There are some other ways to accomplish this with products like the ones below from Radial. But they are a little on the expensive side. Which is why it's usually better, and also more cost effective, just to rejigger your other gear a bit to simply avoid the problem.



The Radial J+4 is designed to convert -10 dBV consumer line level to +4 dBU pro line level. While the J-Iso goes the other direction. And both are in the $250-300 range. (If you want quality components, like the Jensen transformers in the J-Iso, I guess you need to pay for it!) Rolls or ART may also make something similar. But I think the two Radial products above may be best for something like this, if you really need dedicated boxes to perform the conversion.

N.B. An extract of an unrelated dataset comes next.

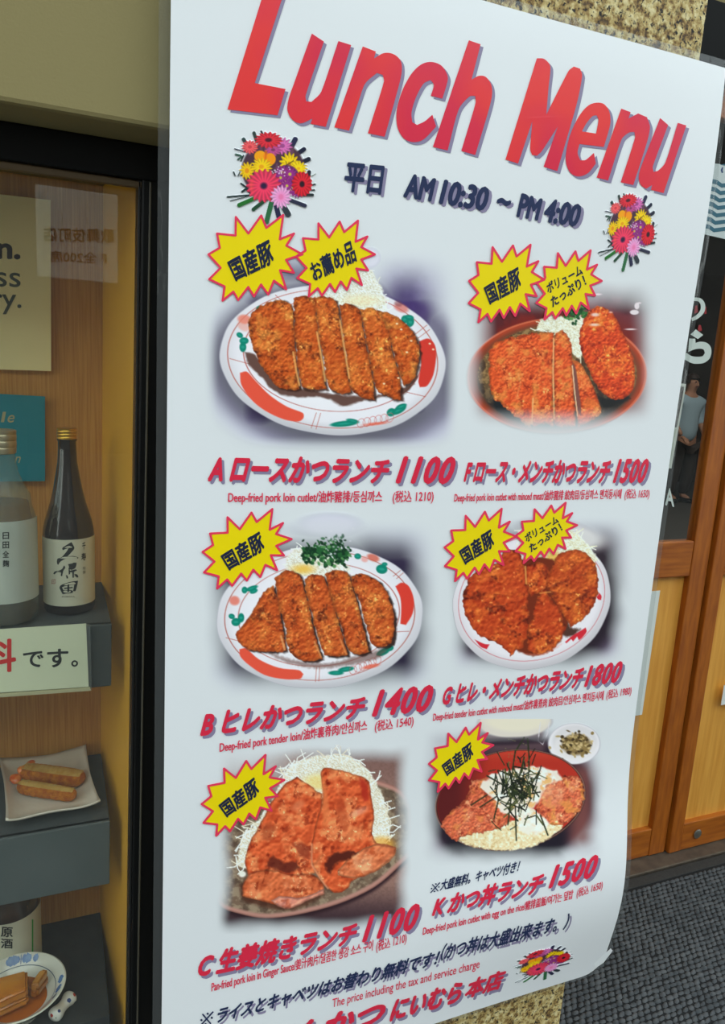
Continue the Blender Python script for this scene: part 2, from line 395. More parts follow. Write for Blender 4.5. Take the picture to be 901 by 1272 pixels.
line('4:00', (675, 276), (720, 283), 31, 29, NAVY, .036, .25, (3.5, 3), xb=1.4)
def item(t1, a, b, ha, hb, price, c, d, h, sub, e, f, hs, tax, g, i, ht):
    line(t1, a, b, ha, hb, RED, .045, .35)
    line(price, c, d, h, None, RED, .038, .35, xb=1.2)
    line(sub, e, f, hs, None, REDTXT, .014, .0, None, 'printed_small_line', xb=2.2)
    line(tax, g, i, ht, None, REDTXT, .012, .0, None, 'printed_small_line', xb=1.4)
def kome(bl, h):
    x, y = bl; w_ = h*.95; sh = .2*h; L = []
    def P(u, v): return np.array([x+u*w_+v*sh, y-v*h-u*w_*.22])
    def bar(a, b, t):
        a, b = P(*a), P(*b); d = (b-a)/np.linalg.norm(b-a); n = np.array([-d[1], d[0]])*t; L.append((np.array([a-n, b-n, b+n, a+n]), [(0, 1, 2, 3)]))
    bar((.08, .05), (.92, .95), h*.055); bar((.08, .95), (.92, .05), h*.055)
    for c in ((.5, .88), (.5, .12), (.1, .5), (.9, .5)): q = P(*c); L.append((np.array([q+h*.085*np.array([math.cos(t), math.sin(t)]) for t in np.linspace(0, 2*math.pi, 8, False)]), [tuple(range(8))]))
    flat('printed_mark', L, NAVY, poster, LIFT*2)
item('A ロースかつランチ', (258, 599.5), (483, 601), 36, 31, '1100', (491.5, 601), (564, 602), 35,
     'Deep-fried pork loin cutlet/油炸豬排/등심까스', (283.3, 627), (474.4, 626.3), 17, '(税込 1210)', (487.5, 626.5), (538.3, 625.5), 17)
item('F ロース・メンチかつランチ', (576, 600), (756.5, 601), 29, 30, '1500', (761.4, 600.5), (803, 600.5), 31,
     'Deep-fried pork loin cutlet with minced meat/油炸豬排 絞肉目/등심까스 멘치동시에', (564, 626), (771.4, 621.5), 14.5, '(税込 1650)', (775.7, 621.5), (806.4, 620.5), 14)
item('B ヒレかつランチ', (248.6, 916), (453.3, 891.6), 32, 27, '1400', (462, 891), (536.6, 884), 34,
     'Deep-fried pork tender loin/油炸裏脊肉/안심까스', (272.7, 937.5), (456, 910), 16.5, '(税込 1540)', (465.4, 911), (513.5, 904), 16)
item('G ヒレ・メンチかつランチ', (549.5, 877), (723.5, 854), 26, 26, '1800', (725.7, 854), (771, 847.5), 27,
     'Deep-fried tender loin cutlet with minced meat/油炸裏脊肉 絞肉目/안심까스 멘치동시에', (537.7, 898.5), (749.3, 871.5), 14, '(税込 1980)', (753, 870.5), (784, 865), 13.5)
item('C 生姜焼きランチ', (246, 1216.5), (443, 1173), 32, 29, '1100', (449.8, 1171.6), (519.7, 1154), 33,
     'Pan-fried pork loin in Ginger Sauce/姜汁肉片/달콤한 생강 소스 구이', (262.6, 1235), (463, 1183), 16, '(税込 1210)', (467, 1184.5), (504.7, 1173.5), 16)
item('K かつ丼ランチ', (536.4, 1140.5), (674, 1110), 27, 27, '1500', (681.4, 1104.5), (740.7, 1089.5), 29,
     'Deep-fried pork loin cutlet with egg on the rice/豬排盖飯/여가는 덮밥', (525, 1164.5), (711.4, 1118.5), 14, '(税込 1650)', (716, 1117), (748.2, 1106.5), 13.5)
kome((534, 1110), 12); line('大盛無料。キャベツ付き！', (546.5, 1107), (645.5, 1083), 14, 15, NAVY, .03, .3, None)
kome((247, 1276), 17); line('ライスとキャベツはお替わり無料です！', (270, 1272), (546, 1198.5), 20, 19, NAVY, .035, .35, (2.6, 3))
line('（かつ丼は大盛出来ます。）', (547.5, 1194), (706, 1154), 21, 20, NAVY, .03, .35, (2.6, 3))
line('The price including the tax and service charge', (412.5, 1255), (595.4, 1205.5), 14, None, REDTXT, .008, 0, None, 'printed_small_line')
line('とんかつ', (325, 1313), (478, 1271), 32, 30, RED, .045, .35, (2.6, 3))
line('にいむら', (484, 1270), (573, 1244), 28, 26, RED, .05, .35, (2.6, 3))
line('本店', (577, 1242), (627, 1227), 24, 24, RED, .045, .3, (2.6, 3))
# --- starbursts
def k3(pts): return np.array([(250+x/2.8156, 260+y/2.8156) for x, y in pts])
BURST = k3([(25,158),(65,135),(55,85),(120,92),(121,27),(165,85),(210,22),(228,65),(287,20),(275,105),(325,85),(298,127),(355,158),(297,177),(325,222),(276,213),(298,280),(255,250),(235,298),(210,263),(185,305),(165,272),(130,318),(113,288),(75,320),(82,270),(28,245),(68,205)])
REF = k3([(25, 158), (355, 158), (287, 20)])
def affine(L, R, T):
    A = np.column_stack([REF, np.ones(3)]); X = np.linalg.solve(A, np.array([L, R, T], float))
    return lambda p: np.column_stack([p, np.ones(len(p))]) @ X
def burst(L, R, T, texts):
    f = affine(L, R, T); p = f(BURST); s = empty_part('starburst', poster)
    flat('yellow_fill', [poly(p)], (222, 204, 0), s, LIFT*3)
    ly = []; n = len(p); wv = 1.35
    for i in range(n):
        a, b = p[i], p[(i+1) % n]; d = (b-a)/np.linalg.norm(b-a); nn = np.array([-d[1], d[0]])*wv
        ly.append((np.array([a-nn, b-nn, b+nn, a+nn]), [(0, 1, 2, 3)]))
    ly.append((np.concatenate([np.array([q+wv*np.array([math.cos(t), math.sin(t)]) for t in np.linspace(0, 2*math.pi, 8, False)]) for q in p]), [tuple(range(8*i, 8*i+8)) for i in range(n)]))
    big = [(np.concatenate([l[0] for l in ly[:-1:2]]), [tuple(4*k+j for j in range(4)) for k in range(len(ly[:-1:2]))]),
           (np.concatenate([l[0] for l in ly[1:-1:2]]), [tuple(4*k+j for j in range(4)) for k in range(len(ly[1:-1:2]))]), ly[-1]]
    flat('red_outline', big, (214, 52, 84), s, LIFT*3.5)
    for body, q, bold in texts:
        qq = f(np.array(q)); flat('burst_lettering', [(bilin(uv, qq), fs) for uv, fs in textuv(body, bold, 0)], (26, 34, 58), s, LIFT*4)
def empty_part(name, parent):
    o = bpy.data.objects.new(name, None); COL.objects.link(o); o.parent = parent; o.matrix_parent_inverse = parent.matrix_basis.inverted(); o.location = (0, 0, 0); o.empty_display_size = .02
    return o
KOKU = [('国産豚', k3([(122, 254), (257, 190), (238, 98), (88, 182)]), .035)]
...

Fwiw, the Bellari HA543 headphone amp (made by Rolls) that I'm using was only $100. And it can accept either balanced XLR line level inputs (like the Schiit Magnius), or unbalanced RCA line level inputs. The outputs on it are not balanced though. So it is not balanced all the way through.

Using a headamp with balanced +4 dBU XLR inputs (like the Magnius or HA543) could potentially free up the RCAs on the Modius for something else though, if that's really what you want.